自己と他者との違い

「キリストの戒律のままに人間を自分自身と同じく愛すること——それは不可能である。地上における個としての人性の法則がわれわれを縛る。自我がさまたげとなる。ひとりキリストのみがよくなしえたが、しかしキリストは、太古から人間がそれをめざし、また自然の法則によってそれをめざさざるをえないでいる永遠の理想である」(ドストエフスキー)

 自己と他者とはまったく異なっている。「この自分」という存在と、それ以外のすべての存在との間には、とてつもなく大きな差がある。ここで、僕はいまどのような差をとくに問題にしたいのかというと、それは「扱い方」の差である。つまり、僕たちが「この自分」を扱うやり方と、他者を扱うやり方とは、あまりにも違いすぎているのである。この事実は、当たり前のように思えるかもしれないけれど、よくよく考えてみると、まったく当たり前のことではない。

 自己と他者とをまったく平等に扱うことのできる人間が、はたしているだろうか? 「自己」というものから脱し、あたかも自己と他者の頭上にいるかのような存在となって、自他を分けへだてなく愛することのできる人間が、はたしているだろうか? もちろん、すべてのまっとうな宗教的探究はそれを目指しているのだし、それにかなり近いところまでいった人間なら、いままでにも何人かいただろう。しかし、それも完全ではないはずだし、僕たちのような一般的な人間となれば、なおさら不可能である。
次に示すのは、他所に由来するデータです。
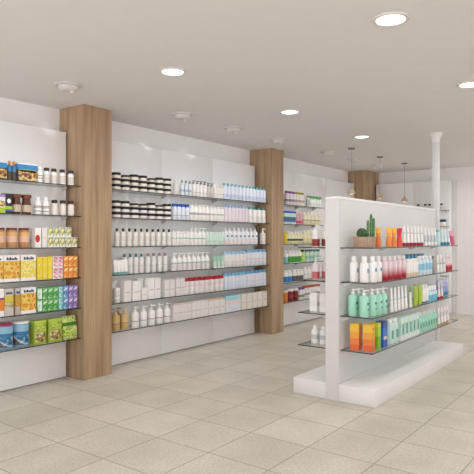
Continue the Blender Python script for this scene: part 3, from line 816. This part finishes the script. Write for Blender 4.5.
run(GA, 0, 6.612, 6.956, 3, tube('cream_tube', 'tube', .0765, .19, .035, M('#dde6ec', .35), M('#1f7f93', .4), [(.3, .75, M('#c9dce8', .4))], cap_w=.85), 'pale blue tube with teal cap', rz=.12)
pk = shaped('cream_tube', 'tube', [(0, .018, .024, 0, .022), (.05, .018, .024, 0, .016), (.11, .012, .026, 1, .006), (.17, .003, .03, 1, -.006)], [M('#d8577f', .4), M('#ec9fb4', .4)], part='tube_body')
run(GA, 0, 6.956, 7.078, 1, pk, 'leaning pink tube at the far end', rz=-.85)
wsb = bottle('shampoo_bottle', 'bottle', .078, .228, W, W, cap_h=.045, cap_w=.6, bands=[(.45, .66, M('#6fa3c4', .4), 0, .45)], shoulder=.025)
for x, y, what in ((-2.2, 4.685, 'at the near corner by the centre panel'), (-2.09, 4.66, 'foremost at the shelf corner')):
    put(wsb, (x, y, GZ[1] + .0012), f'large white shampoo bottle {what}, second gondola shelf', 'large white shampoo bottles, second gondola shelf')
run(GA, 1, 4.676, 4.913, 2, bottle('shampoo_bottle', 'bottle', .072, .228, W, W, cap_h=.045, cap_w=.6, bands=[(.5, .68, M('#5f93bd', .4), 0, .5)], shoulder=.025), 'white shampoo bottle with blue mark')
run(GA, 1, 4.924, 5.516, 5, bottle('spray_bottle', 'bottle', .072, .222, fade('#b01238', '#e3cdd0', .03, .12), M('#e6dedd', .25), cap_h=.04, cap_w=.75, shoulder=.012), 'red-footed clear spray bottle')
run(GA, 1, 5.53, 5.847, 4, bottle('lotion_bottle', 'bottle', .064, .18, W, W, cap_h=.02, cap_w=.85, bands=[(.02, .25, M('#d8c3a2', .4))], shoulder=.006), 'short white bottle with beige foot')
run(GA, 1, 5.743, 6.278, 5, carton('cream_box', 'box', .062, .05, .22, [(0, M('#8fbfd6', .4)), (.3, M('#dfe8ee', .4)), (.6, M('#5f9dbd', .4)), (.9, M('#4a86a8', .4))]), 'blue and white box', xoff=-.09)
run(GA, 1, 5.862, 6.312, 4, bottle('lotion_bottle', 'bottle', .066, .2, M('#cfe2ec', .35), W, cap_h=.03, cap_w=.7, bands=[(.3, .7, M('#8fc4dc', .4))]), 'pale blue bottle with white cap')
run(GA, 1, 6.329, 6.433, 1, bottle('lotion_bottle', 'bottle', .058, .19, M('#a8a5a3', .35), GREY, cap_h=.03), 'slim grey bottle')
run(GA, 1, 6.45, 6.8, 3, tube('cream_tube', 'tube', .0765, .2, .02, W, W, [(.4, .5, M('#a9cdbf', .4))]), 'white tube with green mark', rz=.12)
run(GA, 1, 6.819, 7.057, 2, bottle('spray_bottle', 'bottle', .085, .2, fade('#c01c42', '#e6d0d2', .05, .09), M('#e6dedd', .25), cap_h=.04, cap_w=.75, shoulder=.012), 'red-footed bottle at the far end')
mp_ = pump_bottle('pump_bottle', 'bottle', .082, .238, M('#a9dfc8', .3), W, [(.55, .66, M('#3f6f9a', .4), 0, .45), (.3, .38, M('#4a86a0', .4), 0, .3)], pump_h=.048, shoulder=.022)
for k, (x, y, what) in enumerate(((-2.205, 4.675, 'mint pump bottle at the near corner, front of the set'), (-2.09, 4.655, 'mint pump bottle standing foremost at the shelf edge'),
              (-2.2, 4.785, 'mint pump bottle half hidden behind the near pair'), (-2.06, 4.755, 'mint pump bottle third along the shelf edge'),
              (-2.055, 4.87, 'mint pump bottle fourth along the shelf edge'), (-2.05, 4.975, 'mint pump bottle next to the white tubes'))):
    put(mp_, (x, y, GZ[2] + .0012), what + ', third shelf of gondola', 'mint pump bottles, third shelf of gondola')
run(GA, 2, 5.078, 5.544, 5, tube('cream_tube', 'tube', .0666, .222, .02, W, W, [(.4, .5, M('#d3e2ea', .4))], cap_w=.7), 'white tube with pale blue mark', rz=.12)
run(GA, 2, 5.552, 5.699, 1, tube('cream_tube', 'tube', .0765, .205, .018, M('#e2e8d2', .4), W, [(.7, 1.0, M('#5f8f3a', .4))]), 'white tube with leafy green top', rz=.12)
cur = shaped('cream_tube', 'tube', [(0, .018, .024, 0, .0), (.03, .02, .028, 0, .004), (.1, .018, .03, 0, .012), (.165, .012, .03, 0, .008), (.2, .004, .026, 0, -.004)], [LIME], part='tube_body', extra=[('cap', to_mesh('cap', loft_bm([(.2005, .004, .02, 0, -.004), (.215, .004, .016, 0, -.006)], n=14), M('#7c9a22', .4)))])
run(GA, 2, 5.708, 5.97, 2, cur, 'curved lime green tube', rz=-.3)
run(GA, 2, 5.985, 6.178, 2, bottle('lotion_bottle', 'bottle', .07, .19, W, W, cap_h=.03, bands=[(.0 + .02, .1, M('#38506a', .4))]), 'white bottle with dark foot')
run(GA, 2, 6.188, 6.468, 3, bottle('lotion_bottle', 'bottle', .068, .165, M('#6cc4dc', .25), W, cap_h=.05, cap_w=.7, bands=[(.6, .95, M('#cfe8ee', .4))]), 'aqua bottle with white top')
run(GA, 2, 6.486, 6.705, 2, tube('cream_tube', 'tube', .072, .2, .025, M('#e6dcdc', .4), RED, [(.5, .7, M('#e2c4c8', .4))], cap_w=.7), 'white tube with red cap', rz=.12)
run(GA, 2, 6.716, 7.057, 3, bottle('lotion_bottle', 'bottle', .075, .2, M('#b7bbe0', .35), M('#d3d6ea', .4), cap_h=.03, cap_w=.8, bands=[(.02, .1, M('#2a8a9a', .4)), (.3, .7, M('#9aa4d8', .4))]), 'lilac blue bottle with teal foot', xoff=-.05)
gx = carton('supplement_box', 'box', .085, .085, .235, [(0, M('#e2622e', .4)), (.22, M('#e8813a', .4)), (.45, M('#eea03c', .4)), (.7, M('#efbf3a', .4))], panel=(.2, .8, .78, .86, M('#d9902c', .4)))
for x, y, r, what in ((-2.185, 4.69, .1, 'orange and yellow box nearer the centre panel'), (-2.065, 4.70, .1, 'orange and yellow box nearest the shelf corner')):
    put(gx, (x, y, GZ[3] + .0012), what + ', lowest gondola shelf', 'orange and yellow boxes, lowest gondola shelf', r)
put(carton('supplement_box', 'box', .07, .085, .235, [(0, M('#7fb52c', .4)), (.5, M('#a9cc3a', .4)), (.85, M('#d3d43a', .4))]), (-2.055, 4.815, GZ[3] + .0012), 'lime green box between orange and blue boxes, lowest gondola shelf', None, .05)
put(carton('supplement_box', 'box', .1, .075, .235, [(0, M('#1d57b0', .35)), (.3, M('#1f6fc4', .35)), (.75, M('#174a94', .35))], panel=(.15, .85, .3, .42, M('#e3d9c0', .4))), (-2.05, 4.945, GZ[3] + .0012), 'deep blue box beside the lime box, lowest gondola shelf', None)
run(GA, 3, 5.078, 5.303, 2, bottle('shampoo_bottle', 'bottle', .085, .235, M('#cfe6dd', .35), W, cap_h=.035, cap_w=.7, bands=[(.25, .65, M('#5fa596', .4), 0, .6)]), 'white bottle with teal label')
run(GA, 3, 5.329, 5.862, 5, carton('cream_box', 'box', .09, .07, .225, [(0, M('#e2e8e3', .4)), (.2, M('#bfe0d2', .4)), (.75, M('#d6eae2', .4))], panel=(.3, .7, .25, .7, M('#3f8f86', .4))), 'mint box with teal panel')
run(GA, 3, 5.871, 6.468, 7, pump_bottle('pump_bottle', 'bottle', .078, .205, M('#a4dac2', .35), W, [(.3, .62, M('#4f9c8c', .4), 0, .5)], pump_h=.04, nozzle=False), 'mint bottle with white pump')
run(GA, 3, 6.486, 6.936, 4, tube('cream_tube', 'tube', .0765, .2, .02, W, M('#c9a05a', .4), [(.4, .7, M('#ddd6e0', .4))], cap_w=.7), 'white tube with gold cap', rz=.12)

# ---- gondola, wall side (seen past the end panel)
rp_ = pump_bottle('pump_bottle', 'bottle', .07, .21, W, W, [(.04, .45, M('#8f2f36', .4))], pump_h=.045)
rp2 = pump_bottle('pump_bottle', 'bottle', .07, .21, M('#e3d7d7', .3), W2, [(.04, .45, M('#c4606a', .4))], pump_h=.045)
for s, p, col in ((0, rp_, 'dark red'), (1, rp2, 'rose')):
    for x, y, what in ((-2.605, 4.72, 'outermost'), (-2.55, 4.80, 'beside the end panel')):
        put(p, (x, y, GZ[s] + .0012), f'white pump bottle with {col} label, {what}, {GSHELF[s]}, gondola wall side', f'{col} labelled pump bottles, gondola wall side')
wb = carton('medicine_box', 'box', .08, .08, .17, [(0, W), (.3, W2), (.6, W)], panel=(.2, .8, .3, .5, LG))
for x, y, what in ((-2.63, 4.75, 'outermost'), (-2.525, 4.75, 'beside the end panel')):
    put(wb, (x, y, GZ[2] + .0012), f'white box with grey print, {what}, third shelf, gondola wall side', 'white boxes, gondola wall side')
wl = bottle('lotion_bottle', 'bottle', .075, .17, W, W, cap_h=.03, cap_w=.6, bands=[(.3, .6, M('#c9c8d0', .4))], shoulder=.03)
for x, y, what in ((-2.63, 4.75, 'outermost'), (-2.54, 4.75, 'beside the end panel')):
    put(wl, (x, y, GZ[3] + .0012), f'white rounded bottle, {what}, lowest shelf, gondola wall side', 'white bottles, gondola wall side')

# ---- end wall shelf
eb = bottle('lotion_bottle', 'bottle', .07, .125, W2, M('#3a3634', .4), cap_h=.035, cap_w=.75, bands=[(.3, .6, LG)])
for x, what in ((-3.77, 'farthest from the support pole'), (-3.63, 'second of the dark-capped three'), (-3.55, 'just before the support pole'), (-3.325, 'just past the support pole')):
    put(eb, (x, 10.90, SZ[0] + .0012), f'small dark-capped bottle on the end wall top shelf, {what}', 'dark-capped bottles on the end wall')
put(jar('cream_jar', 'jar', .12, .13, .05, W, NAVY), (-3.30, 10.90, SZ[1] + .0012), 'white jar with navy lid on the end wall second shelf', None)

# ---- potted cactus on the gondola
pc = empty('potted_cactus', (-2.15, 4.80, GZ[0] + .0012))
tag(pc, 'wooden planter with round and columnar cacti on the top gondola shelf', 'plant')
PW = wood_mat('planter_wood', '#a98c74', '#967a62', '#b89e86', 6)
bm = loft_bm([(0, .066, .088, 0), (.094, .075, .1, 0), (.094, .068, .093, 0), (.085, .068, .093, 0)], 'rect', cap_top=False)
obj('pot', to_mesh('pot', bm, PW), pc)
obj('soil', to_mesh('soil', loft_bm([(.07, .066, .09, 0), (.084, .067, .092, 0)], 'rect'), M('#4a3d30', .9)), pc)
CACT = picture(['#22401f', '#2f5529', '#4a7440', '#1d361b'], 60, .6)
CACT2 = picture(['#35602f', '#4c7a42', '#6a935c', '#2c5128'], 40, .6)
def cactus_bm(h, r, ribs, ball=False):
    bm = bmesh.new()
    n = ribs * 2
    rows = []
    zs = 12
    for k in range(zs + 1):
        t = k / zs
        if ball:
            a = -PI / 2 * .75 + (PI / 2 * .75 + PI / 2 * .97) * t
            rr, z = r * math.cos(a), r * math.sin(a) + r * .9
        else:
            rr = r * (1 if t < .85 else math.sqrt(max(.02, 1 - ((t - .85) / .15) ** 2))) * (.9 + .1 * math.sin(t * PI))
            z = h * t
        rows.append([bm.verts.new((rr * (1 if i % 2 else .84) * math.cos(2 * PI * i / n), rr * (1 if i % 2 else .84) * math.sin(2 * PI * i / n), z)) for i in range(n)])
    for a, b in zip(rows[:-1], rows[1:]):
        for i in range(n):
            bm.faces.new((a[i], a[(i + 1) % n], b[(i + 1) % n], b[i])).smooth = True
    bm.faces.new(list(reversed(rows[0]))); bm.faces.new(rows[-1])
    return bm
obj('round_cactus', to_mesh('round_cactus', cactus_bm(.1, .05, 14, True), CACT), pc, (-.005, -.045, .078))
for x, y, h, r in ((.03, .005, .165, .0125), (.045, .04, .225, .0135), (.055, .075, .185, .0125)):
    obj('columnar_cactus', to_mesh('columnar_cactus', cactus_bm(h, r, 6), CACT2), pc, (x, y, .083))

# ------------------------------------------------------------------ light, camera, view
LOWER_FILL = (5.5, 5.5, 5.75, 1)
PALE_SKY = (1.5, 1.56, 1.65, 1)
w = bpy.data.worlds.new('World'); scene.world = w
w.use_nodes = True
wn = w.node_tree
bg = wn.nodes['Background']
bg.inputs[1].default_value = 1.0
wtc = wn.nodes.new('ShaderNodeTexCoord')
wsp = wn.nodes.new('ShaderNodeSeparateXYZ')
wrp = wn.nodes.new('ShaderNodeValToRGB')
wmr = wn.nodes.new('ShaderNodeMapRange')
wmr.inputs['From Min'].default_value = -.12; wmr.inputs['From Max'].default_value = .12
wmx = wn.nodes.new('ShaderNodeMixRGB')
wmx.inputs[1].default_value = LOWER_FILL      # brighter lower half, made up to send light to the ceiling
wmx.inputs[2].default_value = PALE_SKY           # hazy sky above the horizon
wn.links.new(wtc.outputs['Generated'], wsp.inputs[0])
wn.links.new(wsp.outputs['Z'], wmr.inputs['Value'])
wn.links.new(wmr.outputs[0], wmx.inputs[0])
wn.links.new(wmx.outputs[0], bg.inputs[0])
wn.nodes.remove(wrp)
def portal(loc, rot, sx, sy):  # sampling guide for the added light openings
    d = bpy.data.lights.new('added_opening_portal', 'AREA')
    d.shape = 'RECTANGLE'; d.size = sx; d.size_y = sy
    d.cycles.is_portal = True
    o = bpy.data.objects.new('added_opening_portal', d); COL.objects.link(o)
    o.location = loc; o.rotation_euler = rot
portal((XR + .07, -.9, 1.435), (0, PI / 2, 0), 2.57, 4.2)
portal((1.05, YF - .07, 1.41), (PI / 2, 0, 0), 11.9, 2.62)
portal((XR + .07, 8.85, 1.435), (0, PI / 2, 0), 2.57, 4.1)

cam = bpy.data.cameras.new('camera')
co = bpy.data.objects.new('camera', cam); COL.objects.link(co)
co.location = (0, 0, 1.45)
co.rotation_euler = (PI / 2, 0, math.radians(36.854))
cam.sensor_width = 36
cam.lens = 565 / 474 * 36
cam.shift_y = 1.5 / 474
cam.clip_start = .05
scene.camera = co
vs = scene.view_settings
vs.view_transform = 'Standard'; vs.look = 'None'; vs.gamma = 1; vs.use_curve_mapping = False
vs.exposure = -.42
scene.cycles.max_bounces = 10
scene.cycles.diffuse_bounces = 6
scene.cycles.transparent_max_bounces = 24
scene.cycles.use_denoising = True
 それを不可能にしているものはいくつかあるけれど、その中でも一番分かりやすく、反論の余地のないものが一つある。肉体的な苦痛(それは死へと続いている)というものが、それである。殴られるだとか、ナイフで刺されるとか、飢餓状態になるとかいったことを想像してほしいが、これらの苦痛ほど、自己と他者とを分かつものは他にないのだ。苦痛を感じている自己は、それ以外との連絡を絶っているにも等しい。したがって僕たちは、それを恐れるあまり、誰かが餓死しなければいけないのであれば、自分が餓死することよりも、他人が餓死することの方を望んでしまう。そして実際、貧しい人びとのために全財産を寄付するようなことを、僕たちはしないのである。

 肉体的な苦痛というものを例にとったけれど、自己と他者とを分かつものは、もちろん他にもある。他人が選ばれて自分は選ばれなかっただとか、自分が持っていないものを他人が持っているだとか、自分が嫌悪する性質を他人が持っているだとか、具体例をあげればきりがない。以上のことから分かるように、僕たち(神ではない)人間は、自己というものにどうしようもなく縛りつけられている、不完全な存在なのである。僕たちはまずそのことを自覚しなければならないし、そういった基準で、つまり「どのくらい自己を扱うのとおなじように他者を扱うことができるか」といった尺度で、自分の気持ちと言葉と行ないとを評価し、そのつど省みなければいけないのである。